Car la plupart des attitudes qui s’associent à l’addiction, appauvrissement des relations affectives et amoureuses (le produit remplace tout), détachement quant à l’environnement social – école buissonnière, arrêts de travail à répétition – mais aussi euphorie et accroissement de l’imagination, se retrouvent chez grand nombre d’individus engagés dans le très étroit sillon de la vocation.

Le phénomène de la drogue comme celui de la vocation s’inscrit donc en creux dans notre culture, il en marque les limites, la finitude. Car le sujet consommateur s’absente, plus ou moins délibérément, du champ social et de ses règles en supprimant ce qui en constitue l’essence, soit la relation d’altérité.

Lacan, Sade,  Kant, et Dieu 

Le sens premier du terme vocation est de nature religieuse et métaphysique. C’est un appel qui provient de Dieu. Du coup, celui ou celle qui le reçoit est confronté à une demande impérieuse qui ne lui laisse qu’une étroite marge de libre-arbitre. Comment résister à ce qui nous dépasse, qui s’inscrit en deçà et au-delà de nous ? Dans un de ses articles, publié en 1962 – Kant avec Sade, in Ecrits, Le Seuil, 1966, article destiné à présenter deux livres du marquis de Sade, Justine ou les malheurs de la vertu et La philosophie dans le boudoir, Lacan explique que le mal, selon Sade, est un équivalent du bien tel que le conçoit Kant.
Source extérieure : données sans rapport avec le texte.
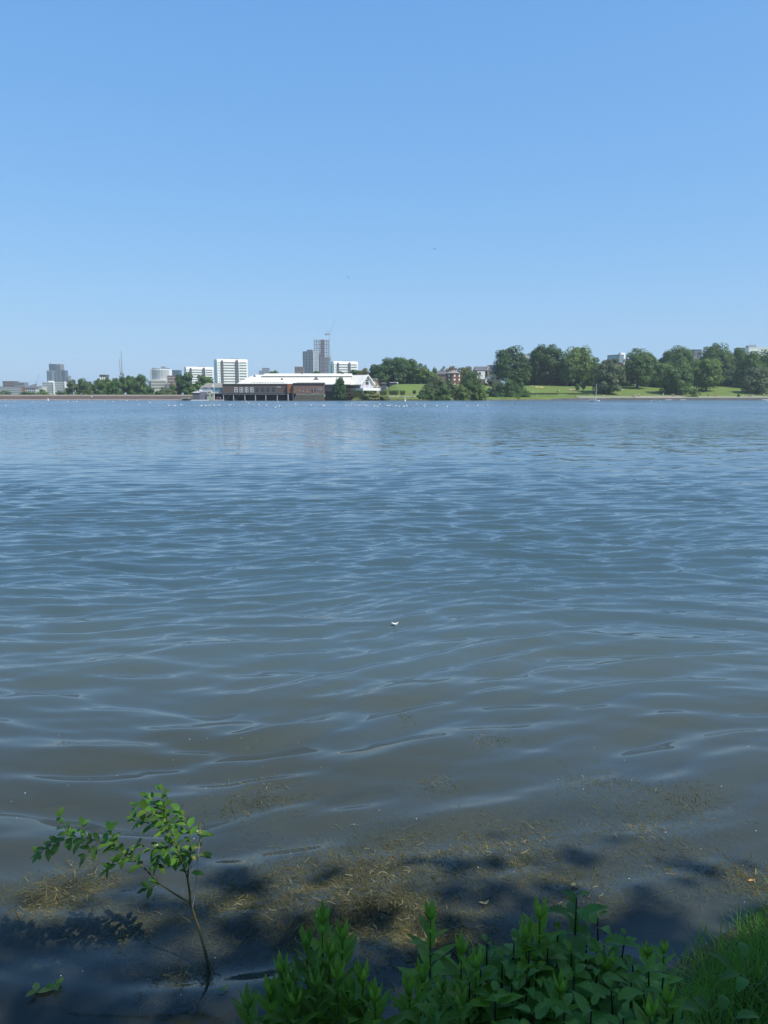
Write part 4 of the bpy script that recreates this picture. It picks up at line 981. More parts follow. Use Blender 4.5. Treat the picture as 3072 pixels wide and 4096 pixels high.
# ------------------------------------------------------------------ gulls
GULLW = mat('gull_white', (.82, .82, .80), .6); GULLG = mat('gull_grey_wing', (.34, .36, .38), .6); BEAK = mat('beak_orange', (.5, .22, .04), .5)
def gull_proto():
    t = thing('gull', '', 'gull', (0, 0, 0), 0, 'gulls resting on the far water')
    m = MB(); n = 8; rings = [(-.26, .02, .13, .03), (-.16, .07, .10, .07), (-.04, .10, .08, .10), (.08, .09, .08, .09), (.16, .05, .13, .06), (.19, .042, .19, .05), (.23, .045, .23, .045), (.27, .02, .225, .02)]
    for x, ry, zc, rz in rings:
        for k in range(n): w = 2*math.pi*k/n; m.v.append((x, ry*math.cos(w), zc + rz*math.sin(w)))
    for i in range(len(rings)-1):
        for k in range(n): m.f.append((i*n+k, i*n+(k+1) % n, (i+1)*n+(k+1) % n, (i+1)*n+k))
    m.f += [tuple(range(n-1, -1, -1)), tuple((len(rings)-1)*n+k for k in range(n))]
    m.build('body', GULLW, t, True)
    w = MB()
    for s in (-1, 1): w.add([(.08, s*.085, .13), (-.02, s*.11, .12), (-.18, s*.07, .15), (-.34, s*.02, .18), (-.16, s*.045, .19), (.04, s*.05, .185)], [(0,1,2,3,4,5)])
    w.build('wing', GULLG, t)
    MB().tube([(.26, 0, .225), (.32, 0, .215)], [.014, .004], 5).build('beak', BEAK, t)
    return t
GL = 'white gull resting on the far water in the loose line off the opposite shore'
pts = [(21,1625),(60,1607),(132,1610),(181,1608),(250,1607),(272,1608),(293,1608),(306,1608),(336,1608),(357,1608),(420,1607),(452,1608),(480,1604),(507,1604),(550,1602.5),(558,1621),(593,1604),(599,1612),(641,1604),(660,1616),(678,1625),(700,1625),(724,1621),(733,1627),(804,1626),(821,1625),(829,1627),(837,1624),(849,1621),(857,1623),(875,1626),(880,1623),(913,1625),(920,1622),(933,1623),(969,1608),(984,1608),(993,1615),(1013,1625),(1036,1623),(1064,1624),(1099,1633),(1123,1629),(1295,1625),(1345,1608),(1387,1625),(1411,1621),(1420,1626),(1435,1624),(1441,1624),(1456,1625),(1463,1625),(1453,1610),(1496,1627),(1510,1628),(1517,1619),(1548,1627),(1557,1625),(1568,1625),(1582,1626),(1597,1630),(1614,1628),(1627,1629),(1641,1628),(1665,1618),(1695,1628),(1747,1628),(1788,1629),(1699,1622),(1696,1628),(1746,1627),(1789,1628),(1870,1627),(1910,1627),(1947,1625),(1951,1604),(2044,1626),(2045,1625),(2605,1604),(2606,1618),(2640,1605),(3068,1606),(1112,1608),(1180,1630),(1242,1624)]
gulls = []; gp = gull_proto(); km = kidmap(gp); rg = random.Random(4)
for i, (px, py) in enumerate(pts):
    x, y = onwater(px, py); y = min(y, float(far_shore(x)) - 4); x = at(px, py, y)[0]
    o = gp if i == 0 else copy_tree(gp, km)
    o.location = (x, y, 0); o.rotation_euler = (0, 0, rg.uniform(0, 6.28)); s = 1.05 + rg.random()*.55; o.scale = (s, s, s)
    gulls.append((px, py, o))
ORD = 'first second third fourth fifth sixth seventh eighth ninth tenth eleventh twelfth'.split()
ZN = [(170, 'at the far left'), (340, 'off the dam and tree row'), (520, 'off the dam below the radio masts'), (680, 'off the dam near its middle'), (760, 'off the end of the dam'),
      (868, 'off the club house'), (960, 'off the hall windows'), (1130, 'off the hall stilts'), (1320, 'off the brown wall'), (1430, 'off the dark waterside tree'),
      (1530, 'off the willow bush'), (1660, 'off the clipped hedges'), (1800, 'off the grey-green bush'), (2000, 'off the grey ramp'), (2300, 'off the quay start'), (3100, 'off the park quay')]
zone = {}
for px, py, o in sorted(gulls, key=lambda q: q[0]): zone.setdefault(next(i for i, z_ in enumerate(ZN) if px < z_[0]), []).append(o)
for i, L_ in zone.items():
    for k, o in enumerate(L_): o['label'] = 'white gull resting on water %s, %s from its left' % (ZN[i][1], ORD[k])
def flying_gull(label, px, py, y, span, roll, yaw, flap=.25, dark=False):
    x, z = at(px, py, y); t = thing('flying_gull', label, 'gull', (x, y, z), 0, None)
    t.rotation_euler = (roll, 0, yaw); wm = mat('gull_shadow_wing', (.16, .17, .19), .7) if dark else GULLW; bm = wm if dark else GULLW; s = span/2
    m = MB(); m.tube([(-.30*s, 0, 0), (-.12*s, 0, 0), (.08*s, 0, .02), (.24*s, 0, .04), (.32*s, 0, .035)], [.03*s, .085*s, .10*s, .065*s, .02*s], 8); m.build('body', bm, t, True)
    for sg in (-1, 1):
        w = MB(); f = [(0, .10, .26, .02), (.35, .12, .28, flap*.55), (.7, .04, .20, flap*.75), (1.0, -.14, .04, flap*.45)]
        for u, xo, ch, zz in f: w.v += [(xo*s + .02*s, sg*(.05 + u*.95)*s, zz*s), (xo*s - ch*s, sg*(.05 + u*.95)*s, zz*s - .012*s)]
        for k in range(3): w.f.append((2*k, 2*k+1, 2*k+3, 2*k+2))
        w.build('wing', wm, t)
    MB().add([(-.28*s, -.03*s, 0), (-.28*s, .03*s, 0), (-.48*s, .09*s, 0), (-.48*s, -.09*s, 0)], [(0,1,2,3)]).build('tail', bm, t)
    return t
flying_gull('dark gull gliding highest in the sky, right of the middle', 1737, 996, 70, .52, R(0), R(5), .45, True).rotation_euler = (R(14), R(-38), R(84))
flying_gull('gull banking upright in the sky, left of the highest gliding one', 1392, 1109, 70, .50, R(60), R(20), .2, True).rotation_euler = (R(62), R(-30), R(70))
flying_gull('left bird of the pair of tiny birds over the left horizon', 293, 1441, 110, .36, R(10), R(70), .4, True)
flying_gull('right bird of the pair of tiny birds over the left horizon', 303, 1437, 112, .36, R(-10), R(60), .4, True)
flying_gull('white gull flying low over the water in front of the brown wall', 1185, 1618, 170, 1.0, R(10), R(75), .5)
flying_gull('white gull skimming the water below the willow bush', 1541, 1615, 180, 1.0, R(-15), R(80), .4)
flying_gull('white gull with raised wings before the stone bank, left of the large grey-green bush', 1621, 1600, 300, 2.2*.8, R(70), R(10), .5)
flying_gull('gull flying in front of the dam wall on the left', 193, 1599, 330, 1.5, R(70), R(30), .5)
# ------------------------------------------------------------------ sailing dinghy
def dinghy():
    x, y = onwater(2378, 1601); y = 300; x = at(2378, 1600, y)[0]
    t = thing('sailing_dinghy', 'white sailing dinghy with bare mast moored off the quay', 'sailing boat', (x, y, .0), R(-18))
    m = MB(); n = 7; st = [(-1.95, .45, .02, .36), (-1.2, .68, -.12, .36), (0, .75, -.16, .36), (1.1, .55, -.12, .40), (1.75, .22, -.02, .46), (2.05, .02, .15, .50)]
    for xx, hw, kb, top in st:
        m.v += [(xx, -hw, top), (xx, -hw*.92, .12 if top > .2 else 0), (xx, -hw*.5, kb*.7), (xx, 0, kb), (xx, hw*.5, kb*.7), (xx, hw*.92, .12), (xx, hw, top)]
    for i in range(len(st)-1):
        for k in range(n-1): m.f.append((i*n+k, i*n+k+1, (i+1)*n+k+1, (i+1)*n+k))
    m.f.append(tuple(range(n-1, -1, -1)))
    m.build('hull', WHITE, t)
    d = MB(); 
    for i in range(len(st)-1):
        a, b = st[i], st[i+1]; d.add([(a[0], -a[1]*.97, a[3]-.04), (b[0], -b[1]*.97, b[3]-.04), (b[0], b[1]*.97, b[3]-.04), (a[0], a[1]*.97, a[3]-.04)], [(0,1,2,3)])
    d.build('deck', LGREY, t)
    zt = at(2378, 1536, y)[1]
    MB().tube([(.5, 0, .1), (.5, 0, zt)], [.085, .05], 8).build('mast', WHITE, t)
    MB().tube([(.45, 0, .95), (-1.9, .1, .9)], .045, 6).build('boom', WHITE, t)
    r = MB()
    for p in ((2.0, 0, .5), (.2, -.7, .4), (.2, .7, .4)): r.tube([p, (.5, 0, zt*.85)], .008, 3)
    r.build('stay', STEEL, t)
    MB().box(-2.1, -1.97, -.12, .12, -.4, .55).build('rudder', WHITE, t)
dinghy()
# ------------------------------------------------------------------ people (continuous bodies grown with the Skin modifier)
SKIN = mat('skin', (.42, .26, .19), .6); HAIR = mat('dark_hair', (.03, .02, .015), .7)
CLOTH = {k: mat('cloth_' + k, v, .8) for k, v in dict(white=(.75,.75,.73), black=(.02,.02,.025), blue=(.06,.10,.25), red=(.45,.06,.04), orange=(.6,.22,.06), pink=(.55,.30,.32), grey=(.2,.2,.2), green=(.1,.2,.1), yellow=(.6,.5,.15)).items()}
def skin_mesh(name, joints, edges):
    me = bpy.data.meshes.new(name); me.from_pydata([j[0] for j in joints], edges, []); o = bpy.data.objects.new(name, me); C.objects.link(o)
    md = o.modifiers.new('skin', 'SKIN'); md.use_smooth_shade = True
    for i, j in enumerate(joints): me.skin_vertices[0].data[i].radius = (j[1], j[1] if len(j) < 3 else j[2])
    me.skin_vertices[0].data[0].use_root = True
    sb = o.modifiers.new('sub', 'SUBSURF'); sb.levels = 1; sb.render_levels = 1
    dg = bpy.context.evaluated_depsgraph_get(); em = bpy.data.meshes.new_from_object(o.evaluated_get(dg)); em.name = name
    bpy.data.objects.remove(o); return em
def pose(kind):
    """joint positions for a 1.72 m person; x right, -y forward"""
    P = dict(pel=(0,0,.93), chest=(0,0,1.28), neck=(0,0,1.47), head=(0,-.02,1.63), shl=(.17,0,1.41), shr=(-.17,0,1.41), ell=(.24,.02,1.14), elr=(-.24,.02,1.14), hal=(.25,-.10,.88), har=(-.25,-.10,.88),
             hil=(.09,0,.90), hir=(-.09,0,.90), knl=(.10,-.02,.50), knr=(-.10,-.02,.50), anl=(.10,.02,.09), anr=(-.10,.02,.09), tol=(.11,-.14,.04), tor=(-.11,-.14,.04))
    if kind == 'walk':
        P.update(knl=(.10,-.20,.52), anl=(.10,-.28,.12), tol=(.10,-.42,.08), knr=(-.10,.06,.50), anr=(-.10,.32,.16), tor=(-.10,.22,.04), hal=(.25,.16,.92), har=(-.25,-.24,.96), elr=(-.24,-.06,1.15), ell=(.24,.08,1.15))
    if kind == 'sit':
        d = .55
        P = {k: (v[0], v[1], v[2]-d) for k, v in P.items()}
        P.update(hil=(.10,0,.36), hir=(-.10,0,.36), knl=(.16,-.42,.44), knr=(-.16,-.42,.44), anl=(.12,-.46,.09), anr=(-.12,-.46,.09), tol=(.12,-.62,.05), tor=(-.12,-.62,.05), hal=(.15,-.32,.50), har=(-.15,-.32,.50), ell=(.25,-.08,.60), elr=(-.25,-.08,.60))
    if kind == 'ground':
        d = .80
        P = {k: (v[0], v[1], v[2]-d) for k, v in P.items()}
        P.update(hil=(.10,-.02,.12), hir=(-.10,-.02,.12), knl=(.14,-.38,.42), knr=(-.14,-.38,.42), anl=(.10,-.60,.09), anr=(-.10,-.60,.09), tol=(.10,-.74,.05), tor=(-.10,-.74,.05), hal=(.15,-.40,.38), har=(-.15,-.40,.38), ell=(.24,-.14,.40), elr=(-.24,-.14,.40))
    if kind == 'arms':
        P.update(ell=(.42,-.05,1.52), hal=(.52,-.10,1.78), elr=(-.40,-.08,1.36), har=(-.58,-.14,1.48))
    return P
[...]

Pour Kant il existe, en chaque être humain, un amour du Bien sans que le sujet n’en possède une connaissance rationnelle que Kant va nommer Dieu.
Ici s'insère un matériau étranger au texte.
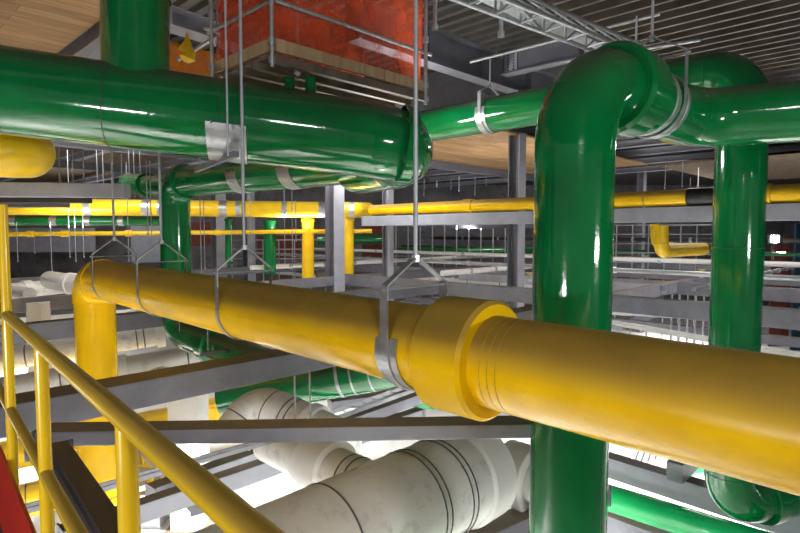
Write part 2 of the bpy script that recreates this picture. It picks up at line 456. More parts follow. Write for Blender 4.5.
# ---- left overhead beams by the yellow elbow
beam('square-cut grey beam overhead at left, under the rounded yellow elbow', PZ(-60, 182, .78), PZ(127, 184, .78), .22, .25, STEELL)
beam('short dark beam tucked under the square-cut beam at left', P(-60, 196, 10.4), P(88, 196, 10.4), .13, .3, DARK, plates=False)
beam('shortest dark beam at left, lowest of the three', P(-60, 203, 11.4), P(66, 203, 11.4), .09, .3, STEEL, plates=False)

# ================================================================ MAIN PIPES
RY = .30
cy = lambda D, z=None: XD(4.334-1.032*D, D, -.86+(D-2.5)*.022)
YP = pipe('yellow_pipe', 'large dusty yellow pipe crossing the picture diagonally, with a wide collar', 
     [cy(1.2), cy(8.95), XD(4.334-1.032*8.95, 8.95, -4.6)], RY, YEL, rad=.38, ek=1.07, collars=(), sm=YELS,
     bands=[], flanges=[(1, .92, .06, .07)])
# wide collar
cD = 3.75
bm = newbm(); sleeve(bm, cy(cD), AH, RY*.99, RY+.095, .42, .025, 64); obj('collar', bm, YEL, YP, True)
for dd in (3.50, 3.46, 3.54): 
    bm = newbm(); sleeve(bm, cy(dd), AH, RY*.99, RY+.0015, .006, .001, 48); obj('jacket_band', bm, YELS, YP, True)
for D, tw, lb in ((4.09, True, 'galvanised clevis hanger nearest the yellow collar, on the long middle rod'),
              (5.75, False, 'galvanised hanger second from the yellow collar along the yellow pipe'),
              (7.15, False, 'galvanised hanger third from the yellow collar along the yellow pipe'),
              (8.3, False, 'galvanised hanger at the yellow elbow, farthest from the collar')):
    hanger(lb, cy(D), AH, RY, .46 if tw else .42, .64, DZ, .07 if tw else .05, .017, twin=tw)
    if not tw:
        pass
# first green riser, elbow, S-bend
g1 = XD(1.342, 4.36, 0)
q1 = XD(1.342, 4.36, 1.205); q2 = q1 + Vector((.72,.69,0)).normalized()*2.45
q3 = q2 + Vector((.85,-.42,0)).normalized()*5.0
G1 = pipe('green_pipe', 'large glossy green riser in the foreground, its elbow turning over to the right', [XD(1.342,4.36,-CZ+.02), q1, q2, q3], .30, GRN, rad=.56, sm=None, bands=[(0, .44, .012), (2, .24, .02), (2, .34, .02)])
dB = (q2-q1).normalized()
bm = newbm(); sleeve(bm, q1+dB*.74, dB, .298, .385, .36, .03, 64); obj('collar', bm, GRN, G1, True)
hanger('galvanised hanger with doubled strap behind the big green elbow', q1+dB*1.38, dB, .30, .43, .60, DZ, .06, .013)
bm = newbm(); sleeve(bm, q1+dB*1.26, dB, .29, .308, .06, .004); sleeve(bm, q1+dB*1.50, dB, .29, .308, .06, .004); obj('clamp_band', bm, GALV, G1, True)
# second riser
r1 = XD(4.40, 7.3, 2.08)
tB = r1 - AH*6.3
G2 = pipe('green_pipe', 'second green riser at right, its top elbow running away to the left', [XD(4.40,7.3,-3.60)+Vector((.95,.25,0))*1.1, XD(4.40,7.3,-3.60), r1, tB], .30, GRN, rad=.40, sm=GRNS, collars=[(2, .40, .25, .05), (0, .45, .2, .06)], bands=[(1, .38, .012), (1, .6, .01)])
hanger('galvanised hanger on the green pipe left of the big elbow', r1-AH*3.92, AH, .30, .36, .50, 3.05, .06, .014, twin=True)
# big green pipe at left
l0 = P(-30, 86, 5.9); l1 = P(430, 148, 7.1)
dl = (l1-l0).normalized()
l2 = XD(-.1, 5.2, .80)
l3 = P(186, 180, 11.5)
back = l3
G3 = pipe('green_pipe', 'very large glossy green pipe across the upper left, with a branch riser on top', [l0, l1, l1+Vector((-1.0,1.2,-.03))], .455, GRN, rad=.5, sm=None, collars=[(0, .935, .14, .025)], bands=[(0, .27, .008), (0, .50, .008)])
# branch going up
tp = l0 + dl*((P(134, 90, 6.2)-l0).dot(dl))
bm = newbm(); tube(bm, [tp+Vector((0,.04,.1)), tp+Vector((0.02,.04,1.05)), tp+Vector((.1,.0,2.4))], .35, 36); obj('branch_riser', bm, GRN, G3, True)
bm = newbm(); sleeve(bm, tp+Vector((.03,.04,1.35)), Z, .34, .385, .3, .02); obj('collar', bm, GRN, G3, True)
# green pipe behind, from tall riser at left
pipe('green_pipe', 'green pipe under the very large one, turning down into the riser at left', [XD(-4.60, 11.5, -2.05)+Vector((.8,-.62,-.1)).normalized()*3.2, XD(-4.60, 11.5, -2.05), XD(-4.60, 11.5, 1.02), XD(-.45, 7.9, 1.0)], .30, GRN, rad=.42, sm=GRNS, collars=[(2, .07, .22, .05), (0, .62, .25, .05)], bands=[(1, .3, .02)])
sA = (XD(-.45, 7.9, 1.0)-XD(-4.60, 11.5, 1.02))
def saddle(label, c, axis, R, L, a0=-.2, a1=PI+.2):
    t = thing('pipe_saddle', label, 'pipe saddle', c-Z*R); axis = axis.normalized(); s = axis.cross(Z).normalized()
    bm = newbm(); n = 24; rr = []
    for k in range(n+1):
        a = a0+(a1-a0)*k/n; d = s*math.cos(a)-Z*math.sin(a)
        rr.append([bm.verts.new(c+d*q+axis*l) for q, l in ((R+.004,-L/2),(R+.014,-L/2),(R+.014,L/2),(R+.004,L/2))])
    for a, b in zip(rr, rr[1:]):
        for k in range(4): bm.faces.new((a[k], a[(k+1)%4], b[(k+1)%4], b[k]))
    bm.faces.new(rr[0]); bm.faces.new(rr[-1]); obj('shell', bm, GALV, t, True)
    for k in (-1,1):
        e = c + (s*math.cos(a0) - Z*math.sin(a0))*(R+.03)
        for l in (-.35, .35):
            q = e + axis*L*l; bm = newbm(); rod(bm, q-s*.02, q+s*.03, .012, 6); obj('bolt', bm, GALR, t)
    return t
sc = l0 + dl*((P(227, 120, 6.4)-l0).dot(dl))
saddle('shiny galvanised saddle plate wrapped under the very large green pipe', sc, dl, .455, .42, .25, PI-.1)
# trapeze bar that carries it, seen just below
tzc = P(232, 156, 6.2)
t = thing('trapeze_support', 'slotted channel bar and rods under the galvanised saddle plate', 'pipe support', tzc)
bm = newbm(); bar(bm, P(196, 170, 7.6), P(236, 154, 5.95), .06, .06); obj('channel', bm, STEEL, t)
for (x, y, D) in ((228, 156, 5.98), (200, 168, 7.4)):
    bm = newbm(); p = P(x, y, D); rod(bm, p, Vector((p.x, p.y, CZ+DZ if x>210 else CZ+1.9)), .012); obj('rod', bm, GALR, t, True)
for f, lb in ((.46, 'worn silver saddle farther along the lower green pipe'), (.72, 'worn silver saddle nearer the big green elbow on the lower pipe')):
    saddle(lb, XD(-4.60, 11.5, 1.02)+sA*f, sA, .30, .3, -.1, PI+.1)

# yellow elbow at left edge
pipe('yellow_pipe', 'rounded yellow pipe bend poking in at left, below the very large green pipe', [P(-160, 142, 6.6), P(34, 152, 7.4), P(34, 152, 7.4)+Vector((-2.4, 2.5, .3))], .345, YELF, rad=.36)
# lower green pipes
e0 = PZ(165, 330, -2.75)
pipe('green_pipe', 'green pipe below the grey beam, wrapped with metal bands near its middle', [G(-13.6,3.2,-3.35), G(-13.6,3.2,-3.35)+Vector((7.2,-1.0,.65))], .34, GRNB, bands=[(0,.1,.01)], sm=GALV) if False else None
pipe('green_pipe', 'green pipe below the long grey beam, with a pale strap band', [P(225, 398, 9.6), P(440, 358, 9.0)], .34, GRN, sm=GALR, bands=[(0,.56,.05),(0,.62,.03),(0,.70,.03)])
pipe('green_pipe', 'bright green pipe at lower right between two pale beams', [PZ(540, 476, -4.1), PZ(840, 571, -4.1)], .20, GRNB, rad=.3)
# ================================================================ WHITE DUCTS
we = P(466, 474, 6.3)
W = pipe('white_pipe', 'huge white clad pipe at the bottom with black jacket bands', [we-BH*5.2, we+BH*.12], .52, WHT, sm=SEAM, bands=[(0,.60,.015),(0,.795,.015),(0,.81,.015),(0,.875,.015),(0,.89,.015)])
bm = newbm(); sleeve(bm, we+BH*.02, BH, .51, .56, .42, .03, 56); obj('collar', bm, WHC, W, True)
bm = newbm(); q = we-BH*.75+AH*.5; 
box(bm, we-BH*.62+(AH*.75-Z*.66)*.55, BH*.10, (AH*.66+Z*.75)*.045, (AH*.75-Z*.66)*.012); obj('clip_plate', bm, GALV, W)
pipe('white_pipe', 'white clad branch with a ribbed collar, left of the huge white pipe', [we-BH*1.0-AH*2.5, we-BH*1.0-AH*.45], .27, WHT, sm=SEAM, bands=[(0,.80,.02),(0,.86,.02)], collars=[(0,.56,.45,.08)], cmat=WHC)
pipe('white_pipe', 'white clad branch with two collars beside the tall green riser', [P(480, 462, 7.4), P(480,462,7.4)+AH*1.5], .27, WHT, sm=SEAM, collars=[(0,.42,.4,.14),(0,.8,.4,.03)], cmat=WHC)
pipe('white_pipe', 'white clad elbow just above the level grey beam', [P(225, 425, 8.4), P(232, 405, 8.6), P(330, 440, 7.2)], .30, WHT, rad=.32, sm=SEAM, bands=[(1,.42,.02),(1,.47,.02)], collars=[(1,.62,.2,.06)], cmat=WHC) if False else None
pipe('white_pipe', 'white clad bend arching just above the level grey beam', [P(232, 438, 8.2), P(258, 404, 8.5), P(350, 448, 7.7)], .33, WHT, rad=.34, sm=SEAM, bands=[(1,.36,.02),(1,.42,.02)], collars=[(1,.6,.16,.05)], cmat=WHC)
def wp(lb, pts, r, **k): return pipe('white_pipe', lb, pts, r, WHT, sm=SEAM, cmat=WHC, **k)
wp('white clad pipe behind the handrail posts, upper of the two', [P(-40, 366, 12.2), P(162, 335, 14.0)], .25, bands=[(0,.30,.03),(0,.35,.03),(0,.86,.03),(0,.90,.03)], collars=[(0,.99,.2,.05)])
wp('white clad pipe behind the handrail posts, lower of the two', [P(-40, 398, 10.8), P(235, 349, 13.0)], .27, bands=[(0,.28,.03),(0,.33,.03),(0,.80,.03),(0,.85,.03)], collars=[(0,.52,.5,.05)])
wp('short white elbow standing above the upper white pipe', [P(122, 338, 14.6), P(128, 318, 14.6), P(160, 326, 14.4)], .26, rad=.3)
wp('white dome-ended pipe peeping over the long grey beam', [P(152, 392, 11.5), P(152, 378, 11.5), P(175, 380, 11.3)], .25, rad=.27)
wp('far white clad pipe reaching the grey column in the middle', [P(390, 277, 32), P(450, 278, 30), P(560, 282, 27)], .42, bands=[(1,.2,.04),(1,.5,.05)])
wp('white clad pipe far left below the thin yellow line', [P(5, 292, 19), P(72, 285, 21)], .28, collars=[(0,.3,.3,.05)])
wp('white clad pipe end just left of the yellow drop leg', [P(50, 280, 19), P(90, 287, 16)], .3, collars=[(0,.6,.5,.04)])
wp('white pipe peeping between beams at left', [P(8, 290, 16.5), P(30, 294, 14.5)], .16)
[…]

Ce que Lacan s’essaie à démontrer c’est qu’il existe dans la perversion, soit l’amour de la transgression qui n’est pas, on le voit, sans rapport avec l’addiction, une caractéristique qui tend à amener le sujet à se donner en objet de jouissance offert à Dieu dans un désir inconscient d’anéantissement de soi. Or, c’est précisément dans cette néantisation de soi, cette tension permanente du sujet vers un seul et unique objet, métier, activité sportive, aspiration religieuse ou substance toxique que se noue le lien entre vocation et addiction.

 
LA FOLIE, C’EST DE FAIRE TOUJOURS LA MÊME CHOSE ET DE S’ATTENDRE À UN RÉSULTAT DIFFÉRENT.